Je me suis un peu trop longtemps caché derrière mon petit doigt. Le moment est venu de remettre quelques pendules à l’heure.
Certes, nous publions de bons livres.
Oui, nos auteurs sont d’excellents auteurs.
C’est vrai, je suis fier d’être leur premier lecteur et leur éditeur ; fier de les accompagner depuis le manuscrit jusqu’au livre.
Oui, oui, oui, MAIS.
À un moment, il faut arrêter les phrases toutes faites destinées à draguer Télérama, France Cul (la mal nommée) et les autres bourgeois des lettres – de toute façon, ils se fichent bien de notre existence.
Nous éditons de la littérature PORNO.
Nous éditons des livres destinés à des gens qui ont envie de se BRANLER. Et voudraient se livrer à cette saine, douce et joyeuse activité en lisant une histoire plutôt qu’en regardant une vidéo.

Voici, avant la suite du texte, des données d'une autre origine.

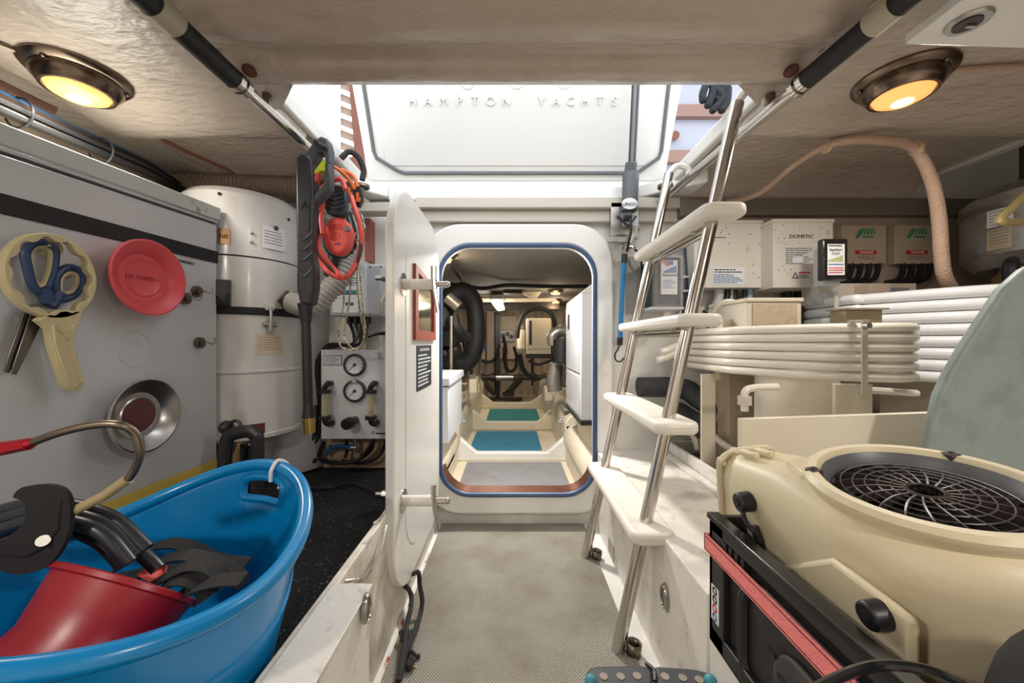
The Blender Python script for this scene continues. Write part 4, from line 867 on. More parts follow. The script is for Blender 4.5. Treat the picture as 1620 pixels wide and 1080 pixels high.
r = T('extinguisher', 'small dull red fire extinguisher below the socket block', 'extinguisher', P(798,568,6.15)); B().cyl(P(798,568,6.15),P(798,548,6.15),.035).mk('bottle', mat('dull_red2',(150,40,40),.4), r, bevel=.01); B().cyl(P(798,548,6.15),P(798,541,6.15),.018).mk('valve', steelb, r)
B().cyl(P(769,575,6.29),P(769,494,6.29),.014).mk('red_pipe', mat('red_pipe',(130,60,55),.5), label='thin dark red pipe on the far wall left panel', cat='pipe')
B().cyl(P(784,623,6.2),P(784,494,6.2),.02).mk('dark_post', erdark, label='slim brown post between the far wall panels', cat='post')
B().bx(P(784,0,6).x,P(791,0,6).x,5.9,6.0,.0,P(0,498,6).z).mk('dark_post', blk, label='black upright column left of the socket block', cat='post')
B().bx(P(765,0,6.15).x,P(768,0,6.15).x,6.27,6.3,P(0,555,6.1).z,P(0,541,6.1).z).mk('blue_tag', inkb, label='small blue tag on the red pipe', cat='tag')
# beige control cabinet
Yk = 4.7
r = T('control_cabinet', 'beige square cabinet with dark side grip, far right of engine room', 'cabinet', P(852,562,Yk))
B().bx(P(833,0,Yk).x,P(872,0,Yk).x,Yk,Yk+.3,P(0,560,Yk).z,P(0,503,Yk).z).mk('body', mat('ctl_beige',(222,212,190),.4), r, bevel=.008)
B().bx(P(835,0,Yk).x,P(871,0,Yk).x,Yk-.008,Yk,P(0,551.5,Yk).z,P(0,504,Yk).z).mk('door', MC['ctl_beige'], r, bevel=.003)
B().bx(P(837,0,Yk).x,P(841,0,Yk).x,Yk-.04,Yk-.008,P(0,545,Yk).z,P(0,507,Yk).z).mk('grip', blk, r, bevel=.006)
B().bx(P(833,0,Yk).x,P(873,0,Yk).x,Yk+.02,Yk+.3,P(0,567,Yk).z,P(0,561,Yk).z).mk('shelf', erdark, r)
B().cyl(P(842,610,Yk+.1),P(842,566,Yk+.1),.02).mk('leg', erdark, r)
for pts, lab, Y, rad in (([(818,535),(822,510),(832,494),(850,488),(868,492),(876,505),(878,520)],'black hose arching over the beige control cabinet',4.75,.028),
    ([(822,560),(826,580),(834,592),(850,598)],'black hose curling under the beige control cabinet',4.6,.03),
    ([(836,570),(850,576),(866,572),(874,568)],'dark hose slung below the control cabinet shelf',4.6,.018),
    ([(762,570),(776,572),(786,562),(790,545)],'brown hose along the lower far wall',5.8,.022)):
    B().tube([P(x,y,Y) for x,y in pts], rad).mk('engine_hose', rub, label=lab, cat='hose')
r = T('water_filter', 'cream cylinder filter left of the beige control cabinet', 'filter', P(824,560,4.9)); B().cyl(P(824,552,4.9),P(824,522,4.9),.05).mk('bowl', ercream, r, bevel=.01); B().cyl(P(824,522,4.9),P(824,514,4.9),.03).mk('cap', ergr, r); B().cyl(P(824,556,4.9),P(824,552,4.9),.06).mk('ring', ergr, r)
# horizontal pipework at floor
r = T('pipe_manifold', 'dark horizontal pipes with valves low across the far engine room', 'pipework', P(815,625,5.7))
B().cyl(P(757,597,5.7),P(868,597,5.7),.045).mk('main_pipe', erdark, r); B().cyl(P(785,597,5.69),P(812,597,5.69),.049).mk('bright_band', steelb, r)
for x in (764,779,822,845,862): B().cyl(P(x,597,5.7)+V((-.02,0,0)),P(x,597,5.7)+V((.02,0,0)),.065).mk('flange', erdark, r)
B().tube([P(822,600,5.6),P(812,612,5.5),P(804,622,5.4)], .05).mk('elbow', erdark, r); B().tube([P(765,600,5.6),P(772,612,5.5),P(782,622,5.4)], .04).mk('elbow', erdark, r)
B().cyl(P(804,626,5.4),P(804,620,5.4),.085).mk('base_flange', erdark, r)
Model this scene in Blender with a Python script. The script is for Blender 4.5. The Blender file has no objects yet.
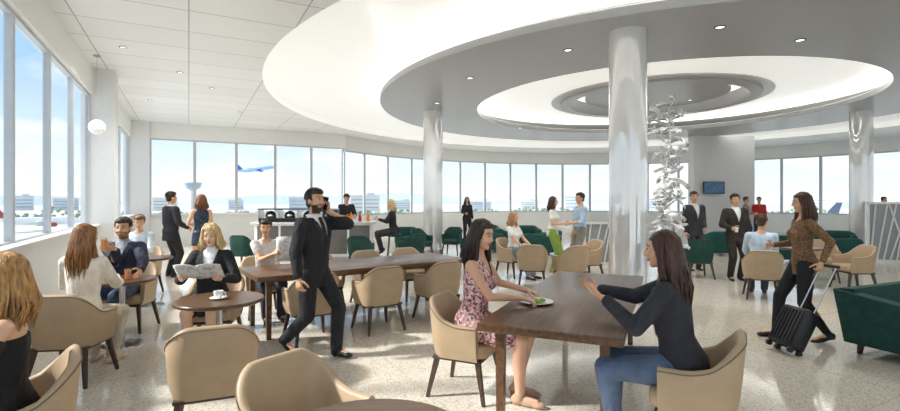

À force de raconter qu’un bon livre de cul se caractérise, comme n’importe quel autre roman, par des personnages marquants, une histoire forte et une langue singulière au service d’une vision du monde originale (et c’est vrai, un roman porno est tout ça), on finirait par croire que j’ai oublié le but premier de ma collection.
Ou que je ne l’assume pas.
Ou que j’ai honte.
Pas du tout, mais alors, pas du tout.
Quand je bande en lisant un manuscrit, je suis un éditeur heureux.
Quand je continue de bander alors que je suis engagé avec l’auteur ou l’autrice dans les corrections éditoriales, je suis un éditeur encore plus heureux.
Et si je bande encore en feuilletant le livre au moment de sa parution, je suis un éditeur comblé.
Au lycée, un de mes camarades de classe avait pour habitude, par provocation, de nous demander chaque matin : "Alors, tu t’es branlé, hier soir ?" Évidemment, la question nous mettait mal à l’aise et on ricanait pour éviter d’avoir à y répondre. Trente-cinq ans après, la leçon a enfin porté et cette question je la pose à chacun, chacune d’entre vous : alors, tu as bandé, tu as mouillé, en lisant les Nouveaux Interdits ? Tu t’es branlé.e ? C’était bien ? Si c’était bien, dis-le sur Babelio, sur Amazon, sur les réseaux sociaux. Notre petit territoire littéraire cessera d’être un ghetto quand nos lectrices et nos lecteurs exprimeront leur fierté d’avoir été remués par nos textes dans la région du bas-ventre.
Et alors, on n’aura pas accompli tout ce travail pour rien.
Je le redis : mes auteurs et mes autrices écrivent des livres de CUL.
C’est-à-dire des livres qui PARLENT DE CUL et donnent envie de FAIRE DU CUL.
C’est une grande fierté. D’aussi loin que je me souvienne (comme dirait Goldman), aussi loin que je remonte dans ma jeunesse, dans mon enfance, le seul truc qui m’a toujours fait du bien, jamais déçu, jamais trahi, jamais lâché, jamais abandonné, c’est la branlette.
Umberto Eco disait que les livres sont des machines à générer de l’interprétation. C’est exact. Et les nôtres, en plus, sont des machines à générer des orgasmes.